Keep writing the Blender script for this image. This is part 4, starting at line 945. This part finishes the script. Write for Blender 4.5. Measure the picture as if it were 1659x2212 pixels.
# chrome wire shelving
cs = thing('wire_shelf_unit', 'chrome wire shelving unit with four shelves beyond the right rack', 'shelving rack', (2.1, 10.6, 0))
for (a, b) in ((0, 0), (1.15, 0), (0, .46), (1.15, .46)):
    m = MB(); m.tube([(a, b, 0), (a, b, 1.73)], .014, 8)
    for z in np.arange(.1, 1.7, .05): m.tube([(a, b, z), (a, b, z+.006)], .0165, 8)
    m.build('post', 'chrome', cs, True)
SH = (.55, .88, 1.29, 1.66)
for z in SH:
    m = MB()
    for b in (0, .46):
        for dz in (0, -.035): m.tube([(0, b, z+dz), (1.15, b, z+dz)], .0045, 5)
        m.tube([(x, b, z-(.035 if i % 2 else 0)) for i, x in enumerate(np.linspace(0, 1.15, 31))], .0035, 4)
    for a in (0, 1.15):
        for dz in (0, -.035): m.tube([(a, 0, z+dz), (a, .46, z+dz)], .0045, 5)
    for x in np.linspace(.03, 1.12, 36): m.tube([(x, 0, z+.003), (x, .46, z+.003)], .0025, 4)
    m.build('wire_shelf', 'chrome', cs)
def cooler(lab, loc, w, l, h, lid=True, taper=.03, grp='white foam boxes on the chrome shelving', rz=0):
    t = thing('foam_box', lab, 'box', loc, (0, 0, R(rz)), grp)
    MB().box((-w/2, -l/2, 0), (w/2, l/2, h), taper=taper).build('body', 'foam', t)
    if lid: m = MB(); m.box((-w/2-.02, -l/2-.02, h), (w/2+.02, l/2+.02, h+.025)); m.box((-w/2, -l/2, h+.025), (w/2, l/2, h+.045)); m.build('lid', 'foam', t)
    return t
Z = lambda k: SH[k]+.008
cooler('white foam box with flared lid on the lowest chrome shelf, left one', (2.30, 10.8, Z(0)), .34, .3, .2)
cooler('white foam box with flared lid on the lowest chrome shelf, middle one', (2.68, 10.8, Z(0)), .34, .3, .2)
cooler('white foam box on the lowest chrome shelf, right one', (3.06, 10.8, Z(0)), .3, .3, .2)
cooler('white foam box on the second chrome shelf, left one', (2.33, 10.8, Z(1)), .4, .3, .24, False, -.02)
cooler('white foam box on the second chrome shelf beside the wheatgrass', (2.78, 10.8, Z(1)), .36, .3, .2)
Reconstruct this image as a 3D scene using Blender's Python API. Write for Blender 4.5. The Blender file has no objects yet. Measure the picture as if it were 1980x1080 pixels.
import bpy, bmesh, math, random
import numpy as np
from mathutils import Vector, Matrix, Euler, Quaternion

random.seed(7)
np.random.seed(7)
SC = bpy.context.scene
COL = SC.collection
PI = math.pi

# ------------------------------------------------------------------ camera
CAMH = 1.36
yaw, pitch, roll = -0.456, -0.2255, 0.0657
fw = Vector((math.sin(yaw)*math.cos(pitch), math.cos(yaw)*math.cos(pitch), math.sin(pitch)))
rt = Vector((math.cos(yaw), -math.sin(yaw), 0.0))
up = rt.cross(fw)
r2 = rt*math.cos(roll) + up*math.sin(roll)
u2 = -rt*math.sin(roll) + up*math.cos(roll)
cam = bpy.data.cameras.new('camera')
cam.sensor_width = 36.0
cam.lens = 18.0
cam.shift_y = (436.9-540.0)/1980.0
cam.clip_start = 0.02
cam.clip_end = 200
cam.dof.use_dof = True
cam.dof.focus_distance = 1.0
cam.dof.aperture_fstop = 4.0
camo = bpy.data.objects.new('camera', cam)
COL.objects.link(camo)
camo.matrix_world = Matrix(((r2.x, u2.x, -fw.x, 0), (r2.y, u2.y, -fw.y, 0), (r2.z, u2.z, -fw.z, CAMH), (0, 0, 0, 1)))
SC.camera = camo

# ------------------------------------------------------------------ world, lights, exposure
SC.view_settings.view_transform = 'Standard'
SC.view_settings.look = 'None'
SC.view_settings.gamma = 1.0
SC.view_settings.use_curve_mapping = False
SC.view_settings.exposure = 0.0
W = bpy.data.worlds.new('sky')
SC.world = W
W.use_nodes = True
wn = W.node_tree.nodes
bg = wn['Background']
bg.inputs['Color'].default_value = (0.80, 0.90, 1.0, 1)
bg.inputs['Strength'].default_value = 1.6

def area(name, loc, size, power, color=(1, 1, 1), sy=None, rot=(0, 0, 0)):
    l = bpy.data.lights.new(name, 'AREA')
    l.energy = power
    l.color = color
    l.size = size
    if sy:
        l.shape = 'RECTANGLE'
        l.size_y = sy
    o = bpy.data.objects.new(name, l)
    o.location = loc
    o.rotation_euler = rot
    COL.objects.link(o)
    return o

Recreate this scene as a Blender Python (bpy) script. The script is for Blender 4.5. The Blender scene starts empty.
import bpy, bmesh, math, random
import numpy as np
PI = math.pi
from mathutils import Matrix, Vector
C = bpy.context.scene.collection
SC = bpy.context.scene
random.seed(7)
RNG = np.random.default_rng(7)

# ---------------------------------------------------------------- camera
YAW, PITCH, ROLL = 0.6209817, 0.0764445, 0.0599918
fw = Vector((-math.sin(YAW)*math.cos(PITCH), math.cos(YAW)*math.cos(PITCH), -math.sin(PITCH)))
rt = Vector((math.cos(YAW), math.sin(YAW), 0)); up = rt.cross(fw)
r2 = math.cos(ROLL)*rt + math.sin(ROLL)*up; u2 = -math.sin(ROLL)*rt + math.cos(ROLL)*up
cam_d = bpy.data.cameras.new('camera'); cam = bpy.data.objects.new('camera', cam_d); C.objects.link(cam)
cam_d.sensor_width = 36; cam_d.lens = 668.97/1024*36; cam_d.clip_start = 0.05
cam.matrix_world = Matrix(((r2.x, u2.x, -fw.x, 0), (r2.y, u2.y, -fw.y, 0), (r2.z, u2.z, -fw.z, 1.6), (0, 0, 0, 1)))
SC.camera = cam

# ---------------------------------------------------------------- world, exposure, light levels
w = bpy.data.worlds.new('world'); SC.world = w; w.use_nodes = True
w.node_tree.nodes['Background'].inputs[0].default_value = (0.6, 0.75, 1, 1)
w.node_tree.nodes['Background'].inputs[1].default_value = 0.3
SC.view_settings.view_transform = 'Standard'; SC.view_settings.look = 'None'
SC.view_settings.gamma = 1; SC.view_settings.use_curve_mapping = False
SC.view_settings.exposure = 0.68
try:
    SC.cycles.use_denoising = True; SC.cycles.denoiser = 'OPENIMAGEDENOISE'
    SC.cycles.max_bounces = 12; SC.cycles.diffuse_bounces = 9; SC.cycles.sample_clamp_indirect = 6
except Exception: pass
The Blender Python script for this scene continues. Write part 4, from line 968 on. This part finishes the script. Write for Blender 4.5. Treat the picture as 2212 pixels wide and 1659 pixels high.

§ **WHAT TO DO**:
Type the material above out again, exactly.

§ **FULL SOLUTION**:
Keep writing the Blender script for this image. This is part 4, starting at line 945. This part finishes the script. Write for Blender 4.5. Measure the picture as if it were 1659x2212 pixels.
# chrome wire shelving
cs = thing('wire_shelf_unit', 'chrome wire shelving unit with four shelves beyond the right rack', 'shelving rack', (2.1, 10.6, 0))
for (a, b) in ((0, 0), (1.15, 0), (0, .46), (1.15, .46)):
    m = MB(); m.tube([(a, b, 0), (a, b, 1.73)], .014, 8)
    for z in np.arange(.1, 1.7, .05): m.tube([(a, b, z), (a, b, z+.006)], .0165, 8)
    m.build('post', 'chrome', cs, True)
SH = (.55, .88, 1.29, 1.66)
for z in SH:
    m = MB()
    for b in (0, .46):
        for dz in (0, -.035): m.tube([(0, b, z+dz), (1.15, b, z+dz)], .0045, 5)
        m.tube([(x, b, z-(.035 if i % 2 else 0)) for i, x in enumerate(np.linspace(0, 1.15, 31))], .0035, 4)
    for a in (0, 1.15):
        for dz in (0, -.035): m.tube([(a, 0, z+dz), (a, .46, z+dz)], .0045, 5)
    for x in np.linspace(.03, 1.12, 36): m.tube([(x, 0, z+.003), (x, .46, z+.003)], .0025, 4)
    m.build('wire_shelf', 'chrome', cs)
def cooler(lab, loc, w, l, h, lid=True, taper=.03, grp='white foam boxes on the chrome shelving', rz=0):
    t = thing('foam_box', lab, 'box', loc, (0, 0, R(rz)), grp)
    MB().box((-w/2, -l/2, 0), (w/2, l/2, h), taper=taper).build('body', 'foam', t)
    if lid: m = MB(); m.box((-w/2-.02, -l/2-.02, h), (w/2+.02, l/2+.02, h+.025)); m.box((-w/2, -l/2, h+.025), (w/2, l/2, h+.045)); m.build('lid', 'foam', t)
    return t
Z = lambda k: SH[k]+.008
cooler('white foam box with flared lid on the lowest chrome shelf, left one', (2.30, 10.8, Z(0)), .34, .3, .2)
cooler('white foam box with flared lid on the lowest chrome shelf, middle one', (2.68, 10.8, Z(0)), .34, .3, .2)
cooler('white foam box on the lowest chrome shelf, right one', (3.06, 10.8, Z(0)), .3, .3, .2)
cooler('white foam box on the second chrome shelf, left one', (2.33, 10.8, Z(1)), .4, .3, .24, False, -.02)
cooler('white foam box on the second chrome shelf beside the wheatgrass', (2.78, 10.8, Z(1)), .36, .3, .2)
Reconstruct this image as a 3D scene using Blender's Python API. Write for Blender 4.5. The Blender file has no objects yet. Measure the picture as if it were 1980x1080 pixels.
import bpy, bmesh, math, random
import numpy as np
from mathutils import Vector, Matrix, Euler, Quaternion

random.seed(7)
np.random.seed(7)
SC = bpy.context.scene
COL = SC.collection
PI = math.pi

# ------------------------------------------------------------------ camera
CAMH = 1.36
yaw, pitch, roll = -0.456, -0.2255, 0.0657
fw = Vector((math.sin(yaw)*math.cos(pitch), math.cos(yaw)*math.cos(pitch), math.sin(pitch)))
rt = Vector((math.cos(yaw), -math.sin(yaw), 0.0))
up = rt.cross(fw)
r2 = rt*math.cos(roll) + up*math.sin(roll)
u2 = -rt*math.sin(roll) + up*math.cos(roll)
cam = bpy.data.cameras.new('camera')
cam.sensor_width = 36.0
cam.lens = 18.0
cam.shift_y = (436.9-540.0)/1980.0
cam.clip_start = 0.02
cam.clip_end = 200
cam.dof.use_dof = True
cam.dof.focus_distance = 1.0
cam.dof.aperture_fstop = 4.0
camo = bpy.data.objects.new('camera', cam)
COL.objects.link(camo)
camo.matrix_world = Matrix(((r2.x, u2.x, -fw.x, 0), (r2.y, u2.y, -fw.y, 0), (r2.z, u2.z, -fw.z, CAMH), (0, 0, 0, 1)))
SC.camera = camo

# ------------------------------------------------------------------ world, lights, exposure
SC.view_settings.view_transform = 'Standard'
SC.view_settings.look = 'None'
SC.view_settings.gamma = 1.0
SC.view_settings.use_curve_mapping = False
SC.view_settings.exposure = 0.0
W = bpy.data.worlds.new('sky')
SC.world = W
W.use_nodes = True
wn = W.node_tree.nodes
bg = wn['Background']
bg.inputs['Color'].default_value = (0.80, 0.90, 1.0, 1)
bg.inputs['Strength'].default_value = 1.6

def area(name, loc, size, power, color=(1, 1, 1), sy=None, rot=(0, 0, 0)):
    l = bpy.data.lights.new(name, 'AREA')
    l.energy = power
    l.color = color
    l.size = size
    if sy:
        l.shape = 'RECTANGLE'
        l.size_y = sy
    o = bpy.data.objects.new(name, l)
    o.location = loc
    o.rotation_euler = rot
    COL.objects.link(o)
    return o

Recreate this scene as a Blender Python (bpy) script. The script is for Blender 4.5. The Blender scene starts empty.
import bpy, bmesh, math, random
import numpy as np
PI = math.pi
from mathutils import Matrix, Vector
C = bpy.context.scene.collection
SC = bpy.context.scene
random.seed(7)
RNG = np.random.default_rng(7)

# ---------------------------------------------------------------- camera
YAW, PITCH, ROLL = 0.6209817, 0.0764445, 0.0599918
fw = Vector((-math.sin(YAW)*math.cos(PITCH), math.cos(YAW)*math.cos(PITCH), -math.sin(PITCH)))
rt = Vector((math.cos(YAW), math.sin(YAW), 0)); up = rt.cross(fw)
r2 = math.cos(ROLL)*rt + math.sin(ROLL)*up; u2 = -math.sin(ROLL)*rt + math.cos(ROLL)*up
cam_d = bpy.data.cameras.new('camera'); cam = bpy.data.objects.new('camera', cam_d); C.objects.link(cam)
cam_d.sensor_width = 36; cam_d.lens = 668.97/1024*36; cam_d.clip_start = 0.05
cam.matrix_world = Matrix(((r2.x, u2.x, -fw.x, 0), (r2.y, u2.y, -fw.y, 0), (r2.z, u2.z, -fw.z, 1.6), (0, 0, 0, 1)))
SC.camera = cam

# ---------------------------------------------------------------- world, exposure, light levels
w = bpy.data.worlds.new('world'); SC.world = w; w.use_nodes = True
w.node_tree.nodes['Background'].inputs[0].default_value = (0.6, 0.75, 1, 1)
w.node_tree.nodes['Background'].inputs[1].default_value = 0.3
SC.view_settings.view_transform = 'Standard'; SC.view_settings.look = 'None'
SC.view_settings.gamma = 1; SC.view_settings.use_curve_mapping = False
SC.view_settings.exposure = 0.68
try:
    SC.cycles.use_denoising = True; SC.cycles.denoiser = 'OPENIMAGEDENOISE'
    SC.cycles.max_bounces = 12; SC.cycles.diffuse_bounces = 9; SC.cycles.sample_clamp_indirect = 6
except Exception: pass
The Blender Python script for this scene continues. Write part 4, from line 968 on. This part finishes the script. Write for Blender 4.5. Treat the picture as 2212 pixels wide and 1659 pixels high.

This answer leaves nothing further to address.